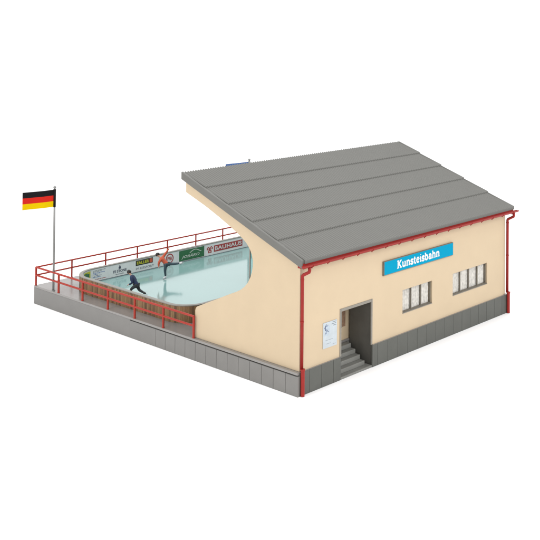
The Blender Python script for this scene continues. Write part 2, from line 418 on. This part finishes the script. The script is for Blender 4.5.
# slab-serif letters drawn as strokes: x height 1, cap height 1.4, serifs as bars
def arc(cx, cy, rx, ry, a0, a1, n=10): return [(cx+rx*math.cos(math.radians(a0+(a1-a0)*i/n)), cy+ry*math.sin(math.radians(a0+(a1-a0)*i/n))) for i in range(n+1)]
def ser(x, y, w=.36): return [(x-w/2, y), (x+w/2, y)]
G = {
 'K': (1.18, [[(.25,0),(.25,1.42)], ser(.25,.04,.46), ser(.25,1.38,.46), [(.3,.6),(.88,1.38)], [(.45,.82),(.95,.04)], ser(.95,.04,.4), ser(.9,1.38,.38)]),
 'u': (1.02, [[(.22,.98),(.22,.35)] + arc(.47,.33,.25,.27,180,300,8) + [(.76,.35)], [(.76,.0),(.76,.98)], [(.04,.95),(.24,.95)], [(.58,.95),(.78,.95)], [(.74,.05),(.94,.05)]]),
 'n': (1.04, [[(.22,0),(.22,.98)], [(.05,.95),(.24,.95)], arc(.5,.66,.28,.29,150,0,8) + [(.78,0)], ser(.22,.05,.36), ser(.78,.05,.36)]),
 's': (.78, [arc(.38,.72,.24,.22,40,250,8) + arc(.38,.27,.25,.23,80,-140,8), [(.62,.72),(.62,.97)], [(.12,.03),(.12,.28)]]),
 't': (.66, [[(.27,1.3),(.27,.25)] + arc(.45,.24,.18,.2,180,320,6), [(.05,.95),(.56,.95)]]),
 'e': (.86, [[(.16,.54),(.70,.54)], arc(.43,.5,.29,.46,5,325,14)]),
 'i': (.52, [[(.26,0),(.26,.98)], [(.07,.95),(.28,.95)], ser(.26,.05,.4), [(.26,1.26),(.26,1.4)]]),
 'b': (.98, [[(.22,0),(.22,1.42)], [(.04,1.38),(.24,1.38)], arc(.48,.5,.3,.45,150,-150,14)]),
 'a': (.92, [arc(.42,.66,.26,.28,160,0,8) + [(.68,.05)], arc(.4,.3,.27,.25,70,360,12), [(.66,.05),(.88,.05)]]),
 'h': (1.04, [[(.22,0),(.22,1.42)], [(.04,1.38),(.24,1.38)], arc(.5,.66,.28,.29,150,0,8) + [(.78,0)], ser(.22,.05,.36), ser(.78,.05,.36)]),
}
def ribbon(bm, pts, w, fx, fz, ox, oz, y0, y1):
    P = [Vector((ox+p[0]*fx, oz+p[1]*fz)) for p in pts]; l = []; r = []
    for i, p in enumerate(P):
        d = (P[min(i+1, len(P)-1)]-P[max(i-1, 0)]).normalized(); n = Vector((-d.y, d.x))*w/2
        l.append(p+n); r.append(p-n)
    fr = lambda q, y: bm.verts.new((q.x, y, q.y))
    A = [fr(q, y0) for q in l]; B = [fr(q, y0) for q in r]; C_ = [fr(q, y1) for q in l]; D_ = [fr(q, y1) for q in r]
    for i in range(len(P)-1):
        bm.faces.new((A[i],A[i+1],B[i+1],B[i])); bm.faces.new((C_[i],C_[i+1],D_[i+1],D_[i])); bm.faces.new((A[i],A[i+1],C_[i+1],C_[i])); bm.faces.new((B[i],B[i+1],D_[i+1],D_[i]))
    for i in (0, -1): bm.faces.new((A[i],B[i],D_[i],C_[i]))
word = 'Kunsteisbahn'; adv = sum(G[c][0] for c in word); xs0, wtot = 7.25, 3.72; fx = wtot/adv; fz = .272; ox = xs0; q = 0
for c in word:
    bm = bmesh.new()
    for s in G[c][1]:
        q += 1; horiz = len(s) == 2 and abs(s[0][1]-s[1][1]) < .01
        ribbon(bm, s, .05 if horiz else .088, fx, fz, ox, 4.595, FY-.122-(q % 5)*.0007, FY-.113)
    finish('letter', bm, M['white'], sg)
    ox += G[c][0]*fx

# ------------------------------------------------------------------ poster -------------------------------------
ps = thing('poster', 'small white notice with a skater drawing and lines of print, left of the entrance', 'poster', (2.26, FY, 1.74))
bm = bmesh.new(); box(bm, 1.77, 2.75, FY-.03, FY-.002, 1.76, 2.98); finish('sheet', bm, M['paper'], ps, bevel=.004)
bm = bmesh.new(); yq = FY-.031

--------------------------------

▶ _EXERCISE GOAL_: Reproduce the data above in full, exactly as it is, with the pictures left out.

▶ _FINISHED ANSWER_:
The Blender Python script for this scene continues. Write part 2, from line 418 on. This part finishes the script. The script is for Blender 4.5.
# slab-serif letters drawn as strokes: x height 1, cap height 1.4, serifs as bars
def arc(cx, cy, rx, ry, a0, a1, n=10): return [(cx+rx*math.cos(math.radians(a0+(a1-a0)*i/n)), cy+ry*math.sin(math.radians(a0+(a1-a0)*i/n))) for i in range(n+1)]
def ser(x, y, w=.36): return [(x-w/2, y), (x+w/2, y)]
G = {
 'K': (1.18, [[(.25,0),(.25,1.42)], ser(.25,.04,.46), ser(.25,1.38,.46), [(.3,.6),(.88,1.38)], [(.45,.82),(.95,.04)], ser(.95,.04,.4), ser(.9,1.38,.38)]),
 'u': (1.02, [[(.22,.98),(.22,.35)] + arc(.47,.33,.25,.27,180,300,8) + [(.76,.35)], [(.76,.0),(.76,.98)], [(.04,.95),(.24,.95)], [(.58,.95),(.78,.95)], [(.74,.05),(.94,.05)]]),
 'n': (1.04, [[(.22,0),(.22,.98)], [(.05,.95),(.24,.95)], arc(.5,.66,.28,.29,150,0,8) + [(.78,0)], ser(.22,.05,.36), ser(.78,.05,.36)]),
 's': (.78, [arc(.38,.72,.24,.22,40,250,8) + arc(.38,.27,.25,.23,80,-140,8), [(.62,.72),(.62,.97)], [(.12,.03),(.12,.28)]]),
 't': (.66, [[(.27,1.3),(.27,.25)] + arc(.45,.24,.18,.2,180,320,6), [(.05,.95),(.56,.95)]]),
 'e': (.86, [[(.16,.54),(.70,.54)], arc(.43,.5,.29,.46,5,325,14)]),
 'i': (.52, [[(.26,0),(.26,.98)], [(.07,.95),(.28,.95)], ser(.26,.05,.4), [(.26,1.26),(.26,1.4)]]),
 'b': (.98, [[(.22,0),(.22,1.42)], [(.04,1.38),(.24,1.38)], arc(.48,.5,.3,.45,150,-150,14)]),
 'a': (.92, [arc(.42,.66,.26,.28,160,0,8) + [(.68,.05)], arc(.4,.3,.27,.25,70,360,12), [(.66,.05),(.88,.05)]]),
 'h': (1.04, [[(.22,0),(.22,1.42)], [(.04,1.38),(.24,1.38)], arc(.5,.66,.28,.29,150,0,8) + [(.78,0)], ser(.22,.05,.36), ser(.78,.05,.36)]),
}
def ribbon(bm, pts, w, fx, fz, ox, oz, y0, y1):
    P = [Vector((ox+p[0]*fx, oz+p[1]*fz)) for p in pts]; l = []; r = []
    for i, p in enumerate(P):
        d = (P[min(i+1, len(P)-1)]-P[max(i-1, 0)]).normalized(); n = Vector((-d.y, d.x))*w/2
        l.append(p+n); r.append(p-n)
    fr = lambda q, y: bm.verts.new((q.x, y, q.y))
    A = [fr(q, y0) for q in l]; B = [fr(q, y0) for q in r]; C_ = [fr(q, y1) for q in l]; D_ = [fr(q, y1) for q in r]
    for i in range(len(P)-1):
        bm.faces.new((A[i],A[i+1],B[i+1],B[i])); bm.faces.new((C_[i],C_[i+1],D_[i+1],D_[i])); bm.faces.new((A[i],A[i+1],C_[i+1],C_[i])); bm.faces.new((B[i],B[i+1],D_[i+1],D_[i]))
    for i in (0, -1): bm.faces.new((A[i],B[i],D_[i],C_[i]))
word = 'Kunsteisbahn'; adv = sum(G[c][0] for c in word); xs0, wtot = 7.25, 3.72; fx = wtot/adv; fz = .272; ox = xs0; q = 0
for c in word:
    bm = bmesh.new()
    for s in G[c][1]:
        q += 1; horiz = len(s) == 2 and abs(s[0][1]-s[1][1]) < .01
        ribbon(bm, s, .05 if horiz else .088, fx, fz, ox, 4.595, FY-.122-(q % 5)*.0007, FY-.113)
    finish('letter', bm, M['white'], sg)
    ox += G[c][0]*fx

# ------------------------------------------------------------------ poster -------------------------------------
ps = thing('poster', 'small white notice with a skater drawing and lines of print, left of the entrance', 'poster', (2.26, FY, 1.74))
bm = bmesh.new(); box(bm, 1.77, 2.75, FY-.03, FY-.002, 1.76, 2.98); finish('sheet', bm, M['paper'], ps, bevel=.004)
bm = bmesh.new(); yq = FY-.031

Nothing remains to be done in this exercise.